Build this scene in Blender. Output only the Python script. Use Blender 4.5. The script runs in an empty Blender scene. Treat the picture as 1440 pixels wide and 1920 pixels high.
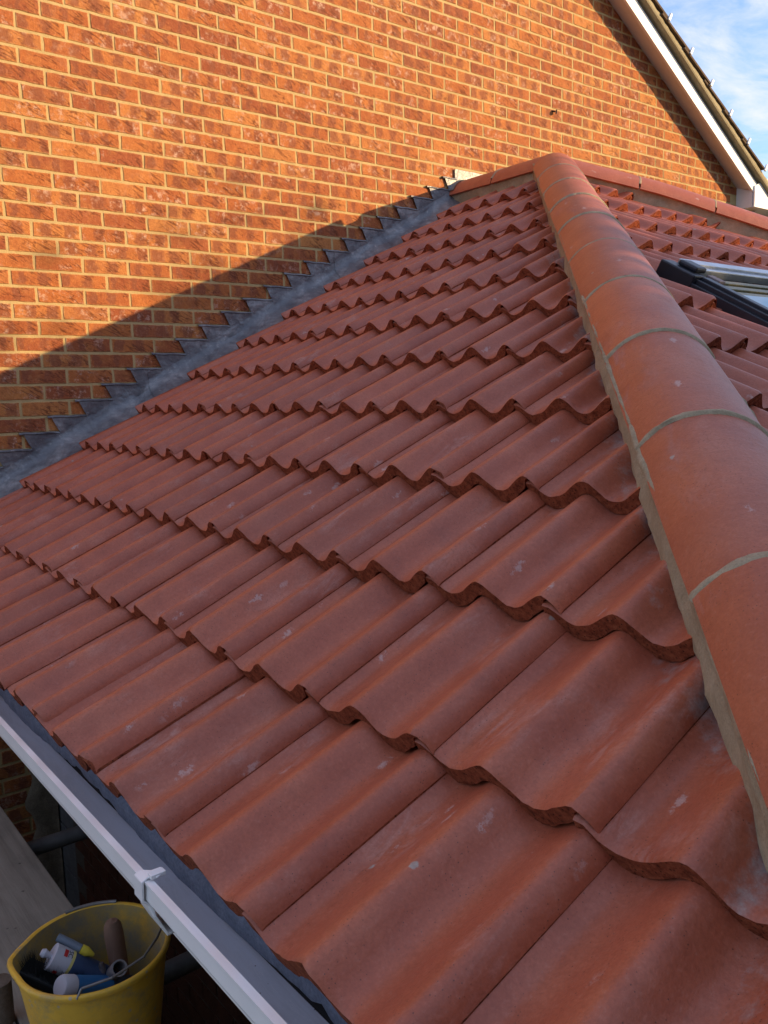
import bpy, bmesh, math, random
from mathutils import Vector, Matrix
random.seed(7)
R = math.radians
sc = bpy.context.scene
col = sc.collection

# ------------------------------------------------------------------ camera
cd = bpy.data.cameras.new('camera'); cam = bpy.data.objects.new('camera', cd); col.objects.link(cam)
right = Vector((0.786126, -0.617590, -0.024274))
down = Vector((-0.104081, -0.093567, -0.990158))
fwd = Vector((0.609240, 0.780915, -0.137835))
CAM = Vector((-1.234475, -4.174870, -1.734177))
M = Matrix.Identity(4)
for i in range(3):
    M[i][0] = right[i]; M[i][1] = -down[i]; M[i][2] = -fwd[i]; M[i][3] = CAM[i]
cam.matrix_world = M
cd.sensor_fit = 'VERTICAL'; cd.sensor_height = 24.0
cd.lens = 1585.78 / 1920 * 24.0
cd.clip_start = 0.02; cd.clip_end = 600
sc.camera = cam

# ------------------------------------------------------------------ light
SUN = Vector((0.98, -1.0, 0.345)).normalized()
elev = math.asin(SUN.z); azim = math.atan2(SUN.x, SUN.y)
w = bpy.data.worlds.new('World'); sc.world = w; w.use_nodes = True
nt = w.node_tree; nt.nodes.clear()
def wn(t, **k):
    n = nt.nodes.new(t)
    for a, b in k.items(): setattr(n, a, b)
    return n
sky = wn('ShaderNodeTexSky', sky_type='NISHITA', sun_disc=False, sun_elevation=elev, sun_rotation=azim,
         air_density=1.0, dust_density=0.3, ozone_density=3.0)
tc = wn('ShaderNodeTexCoord')
sep = wn('ShaderNodeSeparateXYZ'); nt.links.new(tc.outputs['Generated'], sep.inputs[0])
add = wn('ShaderNodeMath', operation='ADD'); nt.links.new(sep.outputs['Z'], add.inputs[0]); add.inputs[1].default_value = 0.12
mx_ = wn('ShaderNodeMath', operation='MAXIMUM'); nt.links.new(add.outputs[0], mx_.inputs[0]); mx_.inputs[1].default_value = 0.03
dx = wn('ShaderNodeMath', operation='DIVIDE'); nt.links.new(sep.outputs['X'], dx.inputs[0]); nt.links.new(mx_.outputs[0], dx.inputs[1])
dy = wn('ShaderNodeMath', operation='DIVIDE'); nt.links.new(sep.outputs['Y'], dy.inputs[0]); nt.links.new(mx_.outputs[0], dy.inputs[1])
cmb = wn('ShaderNodeCombineXYZ'); nt.links.new(dx.outputs[0], cmb.inputs[0]); nt.links.new(dy.outputs[0], cmb.inputs[1])
nz = wn('ShaderNodeTexNoise'); nz.inputs['Scale'].default_value = 3.4; nz.inputs['Detail'].default_value = 9
nz.inputs['Roughness'].default_value = 0.62; nz.inputs['Distortion'].default_value = 0.35
mpw = wn('ShaderNodeMapping'); mpw.inputs['Scale'].default_value = (1.2, 2.4, 1); mpw.inputs['Rotation'].default_value = (0, 0, 0.5)
nt.links.new(cmb.outputs[0], mpw.inputs[0]); nt.links.new(mpw.outputs[0], nz.inputs['Vector'])
rp = wn('ShaderNodeValToRGB'); nt.links.new(nz.outputs['Fac'], rp.inputs[0])
rp.color_ramp.elements[0].position = 0.36; rp.color_ramp.elements[0].color = (0.10, 0.10, 0.10, 1)
rp.color_ramp.elements[1].position = 0.68; rp.color_ramp.elements[1].color = (0.9, 0.9, 0.9, 1)
mixc = wn('ShaderNodeMixRGB'); mixc.inputs['Color2'].default_value = (3.0, 3.1, 4.0, 1)
nt.links.new(rp.outputs[0], mixc.inputs['Fac']); nt.links.new(sky.outputs[0], mixc.inputs['Color1'])
bg = wn('ShaderNodeBackground'); bg.inputs['Strength'].default_value = 0.145
wo = wn('ShaderNodeOutputWorld')
nt.links.new(mixc.outputs[0], bg.inputs[0]); nt.links.new(bg.outputs[0], wo.inputs[0])
sl = bpy.data.lights.new('sun', 'SUN'); so = bpy.data.objects.new('sun', sl); col.objects.link(so)
sl.energy = 3.3; sl.angle = R(0.5); sl.color = (1.0, 0.70, 0.36)
so.rotation_mode = 'QUATERNION'; so.rotation_quaternion = SUN.to_track_quat('Z', 'Y')
sc.view_settings.view_transform = 'Standard'; sc.view_settings.look = 'None'
sc.view_settings.gamma = 1; sc.view_settings.use_curve_mapping = False
sc.view_settings.exposure = 1.14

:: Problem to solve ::
Using the material above, set down every line exactly, but skip the pictures.

:: Right answer ::
Build this scene in Blender. Output only the Python script. Use Blender 4.5. The script runs in an empty Blender scene. Treat the picture as 1440 pixels wide and 1920 pixels high.
import bpy, bmesh, math, random
from mathutils import Vector, Matrix
random.seed(7)
R = math.radians
sc = bpy.context.scene
col = sc.collection

# ------------------------------------------------------------------ camera
cd = bpy.data.cameras.new('camera'); cam = bpy.data.objects.new('camera', cd); col.objects.link(cam)
right = Vector((0.786126, -0.617590, -0.024274))
down = Vector((-0.104081, -0.093567, -0.990158))
fwd = Vector((0.609240, 0.780915, -0.137835))
CAM = Vector((-1.234475, -4.174870, -1.734177))
M = Matrix.Identity(4)
for i in range(3):
    M[i][0] = right[i]; M[i][1] = -down[i]; M[i][2] = -fwd[i]; M[i][3] = CAM[i]
cam.matrix_world = M
cd.sensor_fit = 'VERTICAL'; cd.sensor_height = 24.0
cd.lens = 1585.78 / 1920 * 24.0
cd.clip_start = 0.02; cd.clip_end = 600
sc.camera = cam

# ------------------------------------------------------------------ light
SUN = Vector((0.98, -1.0, 0.345)).normalized()
elev = math.asin(SUN.z); azim = math.atan2(SUN.x, SUN.y)
w = bpy.data.worlds.new('World'); sc.world = w; w.use_nodes = True
nt = w.node_tree; nt.nodes.clear()
def wn(t, **k):
    n = nt.nodes.new(t)
    for a, b in k.items(): setattr(n, a, b)
    return n
sky = wn('ShaderNodeTexSky', sky_type='NISHITA', sun_disc=False, sun_elevation=elev, sun_rotation=azim,
         air_density=1.0, dust_density=0.3, ozone_density=3.0)
tc = wn('ShaderNodeTexCoord')
sep = wn('ShaderNodeSeparateXYZ'); nt.links.new(tc.outputs['Generated'], sep.inputs[0])
add = wn('ShaderNodeMath', operation='ADD'); nt.links.new(sep.outputs['Z'], add.inputs[0]); add.inputs[1].default_value = 0.12
mx_ = wn('ShaderNodeMath', operation='MAXIMUM'); nt.links.new(add.outputs[0], mx_.inputs[0]); mx_.inputs[1].default_value = 0.03
dx = wn('ShaderNodeMath', operation='DIVIDE'); nt.links.new(sep.outputs['X'], dx.inputs[0]); nt.links.new(mx_.outputs[0], dx.inputs[1])
dy = wn('ShaderNodeMath', operation='DIVIDE'); nt.links.new(sep.outputs['Y'], dy.inputs[0]); nt.links.new(mx_.outputs[0], dy.inputs[1])
cmb = wn('ShaderNodeCombineXYZ'); nt.links.new(dx.outputs[0], cmb.inputs[0]); nt.links.new(dy.outputs[0], cmb.inputs[1])
nz = wn('ShaderNodeTexNoise'); nz.inputs['Scale'].default_value = 3.4; nz.inputs['Detail'].default_value = 9
nz.inputs['Roughness'].default_value = 0.62; nz.inputs['Distortion'].default_value = 0.35
mpw = wn('ShaderNodeMapping'); mpw.inputs['Scale'].default_value = (1.2, 2.4, 1); mpw.inputs['Rotation'].default_value = (0, 0, 0.5)
nt.links.new(cmb.outputs[0], mpw.inputs[0]); nt.links.new(mpw.outputs[0], nz.inputs['Vector'])
rp = wn('ShaderNodeValToRGB'); nt.links.new(nz.outputs['Fac'], rp.inputs[0])
rp.color_ramp.elements[0].position = 0.36; rp.color_ramp.elements[0].color = (0.10, 0.10, 0.10, 1)
rp.color_ramp.elements[1].position = 0.68; rp.color_ramp.elements[1].color = (0.9, 0.9, 0.9, 1)
mixc = wn('ShaderNodeMixRGB'); mixc.inputs['Color2'].default_value = (3.0, 3.1, 4.0, 1)
nt.links.new(rp.outputs[0], mixc.inputs['Fac']); nt.links.new(sky.outputs[0], mixc.inputs['Color1'])
bg = wn('ShaderNodeBackground'); bg.inputs['Strength'].default_value = 0.145
wo = wn('ShaderNodeOutputWorld')
nt.links.new(mixc.outputs[0], bg.inputs[0]); nt.links.new(bg.outputs[0], wo.inputs[0])
sl = bpy.data.lights.new('sun', 'SUN'); so = bpy.data.objects.new('sun', sl); col.objects.link(so)
sl.energy = 3.3; sl.angle = R(0.5); sl.color = (1.0, 0.70, 0.36)
so.rotation_mode = 'QUATERNION'; so.rotation_quaternion = SUN.to_track_quat('Z', 'Y')
sc.view_settings.view_transform = 'Standard'; sc.view_settings.look = 'None'
sc.view_settings.gamma = 1; sc.view_settings.use_curve_mapping = False
sc.view_settings.exposure = 1.14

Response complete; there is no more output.